WRITTEN PROBLEM
Transcribe every line, keeping it exact.

□ □ □ □

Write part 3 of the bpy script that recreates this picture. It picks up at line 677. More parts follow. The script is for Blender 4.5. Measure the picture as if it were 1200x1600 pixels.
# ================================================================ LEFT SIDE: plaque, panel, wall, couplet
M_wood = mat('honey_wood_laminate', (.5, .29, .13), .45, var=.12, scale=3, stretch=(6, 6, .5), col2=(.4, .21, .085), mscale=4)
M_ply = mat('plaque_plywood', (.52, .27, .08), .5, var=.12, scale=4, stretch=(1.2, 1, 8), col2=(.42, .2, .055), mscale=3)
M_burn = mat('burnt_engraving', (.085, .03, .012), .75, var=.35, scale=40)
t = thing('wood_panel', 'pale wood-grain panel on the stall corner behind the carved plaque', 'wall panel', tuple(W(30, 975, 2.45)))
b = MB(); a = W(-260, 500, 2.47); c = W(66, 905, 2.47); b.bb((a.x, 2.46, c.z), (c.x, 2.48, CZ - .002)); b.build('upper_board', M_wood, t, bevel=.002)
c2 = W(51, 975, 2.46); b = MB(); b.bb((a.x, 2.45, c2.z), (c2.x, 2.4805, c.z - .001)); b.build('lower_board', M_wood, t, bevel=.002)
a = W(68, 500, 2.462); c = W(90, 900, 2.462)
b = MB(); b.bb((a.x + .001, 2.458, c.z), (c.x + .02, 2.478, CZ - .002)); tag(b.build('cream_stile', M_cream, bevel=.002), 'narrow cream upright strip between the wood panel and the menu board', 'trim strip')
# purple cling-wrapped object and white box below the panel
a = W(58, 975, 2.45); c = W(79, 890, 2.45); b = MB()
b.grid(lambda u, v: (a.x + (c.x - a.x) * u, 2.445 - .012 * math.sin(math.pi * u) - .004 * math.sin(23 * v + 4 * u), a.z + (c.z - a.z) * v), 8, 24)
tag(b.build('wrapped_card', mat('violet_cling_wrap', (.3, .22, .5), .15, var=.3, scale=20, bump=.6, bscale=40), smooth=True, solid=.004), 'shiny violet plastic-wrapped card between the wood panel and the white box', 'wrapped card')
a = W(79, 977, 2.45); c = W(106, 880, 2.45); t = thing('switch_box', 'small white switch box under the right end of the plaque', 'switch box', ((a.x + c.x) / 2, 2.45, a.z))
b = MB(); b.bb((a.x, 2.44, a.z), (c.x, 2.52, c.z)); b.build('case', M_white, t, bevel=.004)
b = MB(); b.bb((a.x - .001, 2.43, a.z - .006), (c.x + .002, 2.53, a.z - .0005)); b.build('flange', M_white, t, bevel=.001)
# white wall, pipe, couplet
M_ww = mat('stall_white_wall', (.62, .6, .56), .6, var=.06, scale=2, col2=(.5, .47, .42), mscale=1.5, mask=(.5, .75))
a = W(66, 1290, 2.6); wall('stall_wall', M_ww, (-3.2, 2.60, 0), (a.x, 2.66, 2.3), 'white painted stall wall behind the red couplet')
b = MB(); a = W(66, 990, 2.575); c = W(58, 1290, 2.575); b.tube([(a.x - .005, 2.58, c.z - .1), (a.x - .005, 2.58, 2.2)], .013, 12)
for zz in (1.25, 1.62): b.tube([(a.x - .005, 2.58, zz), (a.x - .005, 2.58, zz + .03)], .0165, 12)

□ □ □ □

SOLUTION TO THIS EXERCISE
Write part 3 of the bpy script that recreates this picture. It picks up at line 677. More parts follow. The script is for Blender 4.5. Measure the picture as if it were 1200x1600 pixels.
# ================================================================ LEFT SIDE: plaque, panel, wall, couplet
M_wood = mat('honey_wood_laminate', (.5, .29, .13), .45, var=.12, scale=3, stretch=(6, 6, .5), col2=(.4, .21, .085), mscale=4)
M_ply = mat('plaque_plywood', (.52, .27, .08), .5, var=.12, scale=4, stretch=(1.2, 1, 8), col2=(.42, .2, .055), mscale=3)
M_burn = mat('burnt_engraving', (.085, .03, .012), .75, var=.35, scale=40)
t = thing('wood_panel', 'pale wood-grain panel on the stall corner behind the carved plaque', 'wall panel', tuple(W(30, 975, 2.45)))
b = MB(); a = W(-260, 500, 2.47); c = W(66, 905, 2.47); b.bb((a.x, 2.46, c.z), (c.x, 2.48, CZ - .002)); b.build('upper_board', M_wood, t, bevel=.002)
c2 = W(51, 975, 2.46); b = MB(); b.bb((a.x, 2.45, c2.z), (c2.x, 2.4805, c.z - .001)); b.build('lower_board', M_wood, t, bevel=.002)
a = W(68, 500, 2.462); c = W(90, 900, 2.462)
b = MB(); b.bb((a.x + .001, 2.458, c.z), (c.x + .02, 2.478, CZ - .002)); tag(b.build('cream_stile', M_cream, bevel=.002), 'narrow cream upright strip between the wood panel and the menu board', 'trim strip')
# purple cling-wrapped object and white box below the panel
a = W(58, 975, 2.45); c = W(79, 890, 2.45); b = MB()
b.grid(lambda u, v: (a.x + (c.x - a.x) * u, 2.445 - .012 * math.sin(math.pi * u) - .004 * math.sin(23 * v + 4 * u), a.z + (c.z - a.z) * v), 8, 24)
tag(b.build('wrapped_card', mat('violet_cling_wrap', (.3, .22, .5), .15, var=.3, scale=20, bump=.6, bscale=40), smooth=True, solid=.004), 'shiny violet plastic-wrapped card between the wood panel and the white box', 'wrapped card')
a = W(79, 977, 2.45); c = W(106, 880, 2.45); t = thing('switch_box', 'small white switch box under the right end of the plaque', 'switch box', ((a.x + c.x) / 2, 2.45, a.z))
b = MB(); b.bb((a.x, 2.44, a.z), (c.x, 2.52, c.z)); b.build('case', M_white, t, bevel=.004)
b = MB(); b.bb((a.x - .001, 2.43, a.z - .006), (c.x + .002, 2.53, a.z - .0005)); b.build('flange', M_white, t, bevel=.001)
# white wall, pipe, couplet
M_ww = mat('stall_white_wall', (.62, .6, .56), .6, var=.06, scale=2, col2=(.5, .47, .42), mscale=1.5, mask=(.5, .75))
a = W(66, 1290, 2.6); wall('stall_wall', M_ww, (-3.2, 2.60, 0), (a.x, 2.66, 2.3), 'white painted stall wall behind the red couplet')
b = MB(); a = W(66, 990, 2.575); c = W(58, 1290, 2.575); b.tube([(a.x - .005, 2.58, c.z - .1), (a.x - .005, 2.58, 2.2)], .013, 12)
for zz in (1.25, 1.62): b.tube([(a.x - .005, 2.58, zz), (a.x - .005, 2.58, zz + .03)], .0165, 12)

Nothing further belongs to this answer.